Он действительно крупный структуралист. Он произвёл структурный анализ фашизма, фашистских текстов, фашистской идеологии. И кто я такой, чтобы с ним полемизировать? Я считаю, что всё-таки ключевая вещь у него не названа: что фашизм — это сознательный отказ от совести и сознательное наслаждение от греха. Но в плане идеологии фашизма там есть очень важные наблюдения.

Вот три пункта, которые мне кажутся важными. Конечно, четырнадцать не нужны. Это помните, как Наполеон спросил коменданта крепости: «Почему же вы не стреляли?» — а он отвечает: «Тому было пятнадцать причин.

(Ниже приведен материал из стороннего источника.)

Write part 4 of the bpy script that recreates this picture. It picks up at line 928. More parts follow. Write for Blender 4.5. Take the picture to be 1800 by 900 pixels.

Во-первых, не было пороха…» Собственно, зачем остальные четырнадцать? Три следующие. Во-первых, ориентация на архаику, на то, что «когда-то были настоящие времена, а сейчас всё выродилось». Во-вторых, эклектизмы. В-третьих, мистика. Вот это черты фашизоидных течений. Во всяком случае, это те «наркотики», которые позволяют с наибольшей лёгкостью справиться с упомянутой «химерой совести».

«Планируете ли вы прочесть лекцию по книге Стейнбека или по «Убить пересмешника»? Как вы относитесь к этому?»

Я считаю, что и «Гроздья гнева» прекрасная книга, хотя она несколько высокопарно написана. Но вообще библейская стилистика для американской прозы характерна, они как бы заново пишут Новый Завет (а часть — и Ветхий Завет). Книга Харпера Ли — вообще выдающаяся книга. Я подумаю. Может быть, я не о ней прочту, а о «южной школе» в целом.